On this page we will look back at life in the city during the war years. Here we will provide the visitor with the stories making the news, what was happening in sports and entertainment, city politics, the social scene and the prominent people at the time. So, check back often for new editions. To share your family or neighborhood stories, please email PhillyWWIyears@gmail.com

TODAY IN PHILADELPHIA – THURSDAY, JANUARY 3, 1918

The Weather Bureau is predicting that the cold temperatures will continue at least until Sunday. Today’s high will only reach 18° with the low tonight near 3°. The continued shortage of coal is causing great discomfort and illness throughout homes in the city, especially in the poorer neighborhoods. Today 43 schools were closed for lack of heat. Most of these schools will remain closed through the rest of the week.

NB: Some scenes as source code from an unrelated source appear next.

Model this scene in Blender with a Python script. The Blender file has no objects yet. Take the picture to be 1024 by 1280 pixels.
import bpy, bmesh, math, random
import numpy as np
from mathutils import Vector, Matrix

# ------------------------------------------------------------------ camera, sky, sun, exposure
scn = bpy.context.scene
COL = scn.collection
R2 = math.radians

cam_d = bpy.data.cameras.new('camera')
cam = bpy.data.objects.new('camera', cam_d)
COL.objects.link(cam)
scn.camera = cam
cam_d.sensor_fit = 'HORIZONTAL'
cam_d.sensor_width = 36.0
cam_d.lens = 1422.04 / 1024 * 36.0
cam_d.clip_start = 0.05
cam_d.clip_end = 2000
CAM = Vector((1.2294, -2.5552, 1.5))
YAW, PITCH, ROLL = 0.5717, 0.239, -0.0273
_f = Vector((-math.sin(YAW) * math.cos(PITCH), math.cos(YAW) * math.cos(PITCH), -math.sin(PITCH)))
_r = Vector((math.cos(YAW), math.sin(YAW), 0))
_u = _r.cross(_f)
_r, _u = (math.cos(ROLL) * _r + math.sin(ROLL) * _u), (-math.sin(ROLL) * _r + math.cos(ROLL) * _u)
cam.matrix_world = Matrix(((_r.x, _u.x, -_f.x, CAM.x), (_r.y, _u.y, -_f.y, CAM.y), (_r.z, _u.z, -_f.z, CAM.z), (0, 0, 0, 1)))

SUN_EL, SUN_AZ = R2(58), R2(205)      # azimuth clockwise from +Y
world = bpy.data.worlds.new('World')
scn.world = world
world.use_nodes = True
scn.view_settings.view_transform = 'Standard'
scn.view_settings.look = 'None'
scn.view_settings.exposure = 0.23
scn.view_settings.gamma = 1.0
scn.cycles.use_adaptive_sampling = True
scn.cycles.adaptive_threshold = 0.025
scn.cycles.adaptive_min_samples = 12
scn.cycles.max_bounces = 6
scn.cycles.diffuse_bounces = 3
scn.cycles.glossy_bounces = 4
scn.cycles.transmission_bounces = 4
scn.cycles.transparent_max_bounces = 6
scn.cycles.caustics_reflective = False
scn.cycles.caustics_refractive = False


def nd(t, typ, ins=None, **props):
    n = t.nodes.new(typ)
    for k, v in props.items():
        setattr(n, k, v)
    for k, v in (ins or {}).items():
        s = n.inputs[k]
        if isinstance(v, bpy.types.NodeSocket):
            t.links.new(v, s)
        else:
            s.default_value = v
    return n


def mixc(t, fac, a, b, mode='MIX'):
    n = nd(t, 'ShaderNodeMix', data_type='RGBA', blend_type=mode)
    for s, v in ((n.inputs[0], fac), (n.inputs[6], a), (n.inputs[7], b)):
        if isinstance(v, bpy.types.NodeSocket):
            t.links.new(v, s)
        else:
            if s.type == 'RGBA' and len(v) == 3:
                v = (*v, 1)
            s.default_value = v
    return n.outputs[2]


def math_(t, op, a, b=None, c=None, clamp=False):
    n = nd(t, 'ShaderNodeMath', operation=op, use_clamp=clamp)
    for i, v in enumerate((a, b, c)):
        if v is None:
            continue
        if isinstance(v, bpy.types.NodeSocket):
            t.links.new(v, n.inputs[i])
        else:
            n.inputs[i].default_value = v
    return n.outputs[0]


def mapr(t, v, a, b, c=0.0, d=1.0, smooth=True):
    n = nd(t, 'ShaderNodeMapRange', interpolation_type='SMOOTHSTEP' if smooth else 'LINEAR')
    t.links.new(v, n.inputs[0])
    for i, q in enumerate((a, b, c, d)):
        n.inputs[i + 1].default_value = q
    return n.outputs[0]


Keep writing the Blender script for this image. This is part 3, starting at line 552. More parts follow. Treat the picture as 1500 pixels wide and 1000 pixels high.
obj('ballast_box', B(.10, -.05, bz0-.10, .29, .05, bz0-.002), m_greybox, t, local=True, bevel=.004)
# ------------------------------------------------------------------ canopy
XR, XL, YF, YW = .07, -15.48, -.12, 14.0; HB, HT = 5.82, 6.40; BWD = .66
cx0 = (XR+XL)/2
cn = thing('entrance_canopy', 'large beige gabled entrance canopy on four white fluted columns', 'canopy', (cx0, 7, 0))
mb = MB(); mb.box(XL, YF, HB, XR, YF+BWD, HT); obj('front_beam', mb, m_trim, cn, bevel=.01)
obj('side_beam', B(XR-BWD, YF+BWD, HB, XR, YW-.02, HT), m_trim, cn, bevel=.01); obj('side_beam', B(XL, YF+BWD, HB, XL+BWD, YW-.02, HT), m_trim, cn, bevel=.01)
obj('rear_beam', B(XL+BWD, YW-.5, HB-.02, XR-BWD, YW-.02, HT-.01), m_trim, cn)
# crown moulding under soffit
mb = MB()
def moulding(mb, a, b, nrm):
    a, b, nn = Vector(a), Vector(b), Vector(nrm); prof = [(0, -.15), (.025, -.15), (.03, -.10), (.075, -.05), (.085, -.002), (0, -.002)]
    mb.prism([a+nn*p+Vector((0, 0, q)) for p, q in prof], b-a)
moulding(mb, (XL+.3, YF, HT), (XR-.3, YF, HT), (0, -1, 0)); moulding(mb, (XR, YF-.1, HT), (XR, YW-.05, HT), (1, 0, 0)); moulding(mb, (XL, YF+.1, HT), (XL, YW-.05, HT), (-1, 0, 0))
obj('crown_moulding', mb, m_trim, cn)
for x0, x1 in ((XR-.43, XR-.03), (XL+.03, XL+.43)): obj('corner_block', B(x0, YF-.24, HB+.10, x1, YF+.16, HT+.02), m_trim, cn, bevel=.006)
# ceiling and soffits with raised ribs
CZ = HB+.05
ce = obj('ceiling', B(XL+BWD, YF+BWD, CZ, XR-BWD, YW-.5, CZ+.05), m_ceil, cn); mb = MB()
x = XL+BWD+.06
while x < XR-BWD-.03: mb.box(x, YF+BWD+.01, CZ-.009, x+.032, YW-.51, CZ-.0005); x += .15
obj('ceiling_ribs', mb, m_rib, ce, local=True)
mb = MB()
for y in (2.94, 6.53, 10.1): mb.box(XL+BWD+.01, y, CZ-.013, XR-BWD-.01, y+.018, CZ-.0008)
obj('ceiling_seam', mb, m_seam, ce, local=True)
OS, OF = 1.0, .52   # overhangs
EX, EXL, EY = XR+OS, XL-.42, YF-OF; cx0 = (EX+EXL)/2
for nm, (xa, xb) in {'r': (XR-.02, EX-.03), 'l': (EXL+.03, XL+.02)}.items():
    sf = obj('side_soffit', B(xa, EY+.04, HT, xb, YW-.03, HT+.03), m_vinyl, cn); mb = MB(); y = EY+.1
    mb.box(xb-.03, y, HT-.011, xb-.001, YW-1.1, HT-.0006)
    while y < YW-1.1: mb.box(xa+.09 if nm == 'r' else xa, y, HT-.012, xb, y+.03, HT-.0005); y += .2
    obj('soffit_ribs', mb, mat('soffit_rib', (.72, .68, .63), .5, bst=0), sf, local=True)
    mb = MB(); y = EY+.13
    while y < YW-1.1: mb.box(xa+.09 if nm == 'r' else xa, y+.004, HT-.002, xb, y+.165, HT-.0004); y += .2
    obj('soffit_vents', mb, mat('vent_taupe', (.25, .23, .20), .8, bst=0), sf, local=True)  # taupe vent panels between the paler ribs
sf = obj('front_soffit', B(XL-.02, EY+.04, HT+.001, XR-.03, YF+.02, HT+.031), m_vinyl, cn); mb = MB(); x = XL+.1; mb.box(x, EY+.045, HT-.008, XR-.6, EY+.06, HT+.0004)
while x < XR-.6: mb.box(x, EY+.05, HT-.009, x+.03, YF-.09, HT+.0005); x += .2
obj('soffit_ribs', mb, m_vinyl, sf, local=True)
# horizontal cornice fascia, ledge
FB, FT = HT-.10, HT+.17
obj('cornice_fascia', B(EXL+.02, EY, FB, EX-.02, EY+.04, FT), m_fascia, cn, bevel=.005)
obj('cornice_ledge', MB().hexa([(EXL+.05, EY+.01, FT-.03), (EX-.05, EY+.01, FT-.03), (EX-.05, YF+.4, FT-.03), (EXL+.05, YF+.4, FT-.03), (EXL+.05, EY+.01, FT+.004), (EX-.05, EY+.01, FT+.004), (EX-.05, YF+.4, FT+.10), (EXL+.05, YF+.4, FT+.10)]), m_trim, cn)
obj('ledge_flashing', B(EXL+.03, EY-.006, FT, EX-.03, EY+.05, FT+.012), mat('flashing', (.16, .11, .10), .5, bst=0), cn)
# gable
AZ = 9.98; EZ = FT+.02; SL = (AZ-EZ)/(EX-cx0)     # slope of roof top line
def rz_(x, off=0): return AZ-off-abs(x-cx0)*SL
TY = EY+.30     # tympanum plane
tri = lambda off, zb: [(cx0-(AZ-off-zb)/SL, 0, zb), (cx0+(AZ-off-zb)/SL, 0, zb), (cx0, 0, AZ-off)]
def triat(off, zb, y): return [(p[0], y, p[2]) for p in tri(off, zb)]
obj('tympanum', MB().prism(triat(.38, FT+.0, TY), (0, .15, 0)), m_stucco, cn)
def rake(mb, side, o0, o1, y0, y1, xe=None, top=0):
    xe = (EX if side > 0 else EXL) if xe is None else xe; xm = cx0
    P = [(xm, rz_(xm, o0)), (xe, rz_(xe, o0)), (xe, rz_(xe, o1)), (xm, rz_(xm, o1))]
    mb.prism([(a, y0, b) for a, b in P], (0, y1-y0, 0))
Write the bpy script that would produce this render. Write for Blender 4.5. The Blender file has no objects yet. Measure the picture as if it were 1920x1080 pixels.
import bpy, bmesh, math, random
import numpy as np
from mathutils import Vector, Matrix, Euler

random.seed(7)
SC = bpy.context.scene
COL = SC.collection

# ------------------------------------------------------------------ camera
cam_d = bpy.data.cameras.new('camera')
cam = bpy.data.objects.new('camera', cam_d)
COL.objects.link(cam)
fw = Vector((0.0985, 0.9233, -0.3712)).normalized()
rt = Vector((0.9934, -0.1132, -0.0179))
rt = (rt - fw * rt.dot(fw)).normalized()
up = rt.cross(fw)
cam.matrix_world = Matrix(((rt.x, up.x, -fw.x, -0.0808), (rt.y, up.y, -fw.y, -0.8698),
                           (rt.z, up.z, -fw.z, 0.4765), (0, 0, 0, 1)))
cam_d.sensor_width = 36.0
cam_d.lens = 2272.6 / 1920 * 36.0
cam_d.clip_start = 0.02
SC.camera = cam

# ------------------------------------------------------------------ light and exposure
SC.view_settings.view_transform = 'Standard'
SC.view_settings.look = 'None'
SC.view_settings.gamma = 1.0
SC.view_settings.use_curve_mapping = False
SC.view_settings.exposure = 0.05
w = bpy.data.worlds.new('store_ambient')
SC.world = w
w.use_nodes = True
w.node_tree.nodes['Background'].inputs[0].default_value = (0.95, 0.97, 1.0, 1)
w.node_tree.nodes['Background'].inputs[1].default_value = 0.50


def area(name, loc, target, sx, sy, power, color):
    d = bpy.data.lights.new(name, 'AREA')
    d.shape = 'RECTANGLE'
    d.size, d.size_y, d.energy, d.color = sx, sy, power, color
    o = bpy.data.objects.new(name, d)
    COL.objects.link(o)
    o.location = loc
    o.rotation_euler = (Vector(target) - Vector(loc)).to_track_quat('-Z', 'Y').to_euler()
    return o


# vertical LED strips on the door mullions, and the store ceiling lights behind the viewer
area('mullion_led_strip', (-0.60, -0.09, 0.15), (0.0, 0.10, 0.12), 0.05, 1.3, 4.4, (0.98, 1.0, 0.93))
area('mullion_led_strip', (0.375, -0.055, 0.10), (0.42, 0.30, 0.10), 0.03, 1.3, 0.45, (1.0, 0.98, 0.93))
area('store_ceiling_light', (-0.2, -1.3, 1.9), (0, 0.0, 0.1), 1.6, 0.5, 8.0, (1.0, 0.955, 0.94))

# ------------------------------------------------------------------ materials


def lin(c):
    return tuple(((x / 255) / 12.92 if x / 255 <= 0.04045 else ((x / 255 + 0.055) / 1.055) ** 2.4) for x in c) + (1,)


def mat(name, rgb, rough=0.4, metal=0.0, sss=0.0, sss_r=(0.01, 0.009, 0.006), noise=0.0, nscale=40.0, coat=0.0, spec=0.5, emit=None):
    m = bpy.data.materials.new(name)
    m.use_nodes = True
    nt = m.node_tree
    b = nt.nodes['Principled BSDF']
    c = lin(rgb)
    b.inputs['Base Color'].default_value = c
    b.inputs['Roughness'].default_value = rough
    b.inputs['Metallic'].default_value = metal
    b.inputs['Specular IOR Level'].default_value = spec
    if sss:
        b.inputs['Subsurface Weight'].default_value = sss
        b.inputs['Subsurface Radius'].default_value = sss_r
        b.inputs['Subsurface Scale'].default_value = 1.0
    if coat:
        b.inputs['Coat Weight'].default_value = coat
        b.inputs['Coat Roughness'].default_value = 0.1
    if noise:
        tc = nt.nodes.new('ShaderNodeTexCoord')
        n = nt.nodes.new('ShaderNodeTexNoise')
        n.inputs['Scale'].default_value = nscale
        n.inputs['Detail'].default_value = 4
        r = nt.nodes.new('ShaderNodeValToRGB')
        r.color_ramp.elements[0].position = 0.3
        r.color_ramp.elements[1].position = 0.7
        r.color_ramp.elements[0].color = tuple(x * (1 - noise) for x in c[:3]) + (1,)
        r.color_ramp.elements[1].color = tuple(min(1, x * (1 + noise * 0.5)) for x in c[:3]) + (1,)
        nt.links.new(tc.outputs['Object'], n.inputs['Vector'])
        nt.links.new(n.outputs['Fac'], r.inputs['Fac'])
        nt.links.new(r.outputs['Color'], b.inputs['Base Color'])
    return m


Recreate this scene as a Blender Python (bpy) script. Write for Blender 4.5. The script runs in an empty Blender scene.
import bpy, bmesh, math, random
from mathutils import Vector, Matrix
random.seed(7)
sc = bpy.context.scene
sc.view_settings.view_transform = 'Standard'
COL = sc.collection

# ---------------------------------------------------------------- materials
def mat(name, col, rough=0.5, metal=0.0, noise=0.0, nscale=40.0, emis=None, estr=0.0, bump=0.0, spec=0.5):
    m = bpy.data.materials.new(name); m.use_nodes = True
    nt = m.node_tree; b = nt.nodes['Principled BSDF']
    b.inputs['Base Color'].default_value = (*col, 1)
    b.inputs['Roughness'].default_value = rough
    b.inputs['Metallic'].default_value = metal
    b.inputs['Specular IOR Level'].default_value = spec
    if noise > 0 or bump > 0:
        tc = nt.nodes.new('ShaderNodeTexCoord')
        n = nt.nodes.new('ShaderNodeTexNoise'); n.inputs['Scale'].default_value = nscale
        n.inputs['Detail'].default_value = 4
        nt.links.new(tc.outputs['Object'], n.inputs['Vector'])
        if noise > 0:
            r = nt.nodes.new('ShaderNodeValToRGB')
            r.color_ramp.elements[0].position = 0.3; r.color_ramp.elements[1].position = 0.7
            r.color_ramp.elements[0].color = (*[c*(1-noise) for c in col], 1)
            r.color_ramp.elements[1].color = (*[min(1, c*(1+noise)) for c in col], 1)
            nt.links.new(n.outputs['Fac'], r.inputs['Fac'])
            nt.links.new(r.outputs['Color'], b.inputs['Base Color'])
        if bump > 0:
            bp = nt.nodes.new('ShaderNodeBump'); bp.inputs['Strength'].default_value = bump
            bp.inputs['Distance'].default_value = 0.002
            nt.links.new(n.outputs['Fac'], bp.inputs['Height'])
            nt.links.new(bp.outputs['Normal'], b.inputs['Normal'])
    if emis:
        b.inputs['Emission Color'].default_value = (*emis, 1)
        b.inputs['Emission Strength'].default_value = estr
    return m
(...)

Temperatures in the suburbs are even colder. Jenkintown’s low was reported at -2° last night and Willow Grove and Abington reached -4°. The Delaware and Schuylkill Rivers are frozen. Ice boats are attempting to open a channel in the Delaware this afternoon. One good thing about the temperatures is that skating is open on all the lakes and ponds in the city. Happy skaters are shown below enjoying the afternoon on Centennial Lake in Farimount Park.

 

Fourteen hundred more Philadelphia men left for Camp Meade yesterday. The men left the Baltimore and Ohio Station, 34th & Chestnut Streets, at 9:30am. The men were accompanied to the station by friends and family who even broke into song while they were waiting. The selectees and those with them shivered a bit in the bitter cold and made their goodbyes. Mothers, wives, sister, sweethearts and even fathers shed tears as their boys boarded the train. It took all of the 150 policemen on hand to hold back the crowd as the train began to pull away.

In national news, the Tuskegee Institute in Alabama has released a report which records 38 lynchings in the United States in 1917. Thirty six of those lynched were negroes and two were whites, one was a woman. The reasons for the hangings included, twelve men accused of rape or attempted rape, six charged with being insulting or insolent to women, ten accused of murder or attempted murder and two hung for disputing a white man’s word. There were six lynchings in Texas and Georgia, five in Louisiana, four in Alabama and Arkansas, three in Tennessee, two in Kentucky and one each in Arizona, Florida, Mississippi, Montana, Oklahoma, South Carolina, Virginia and Wyoming.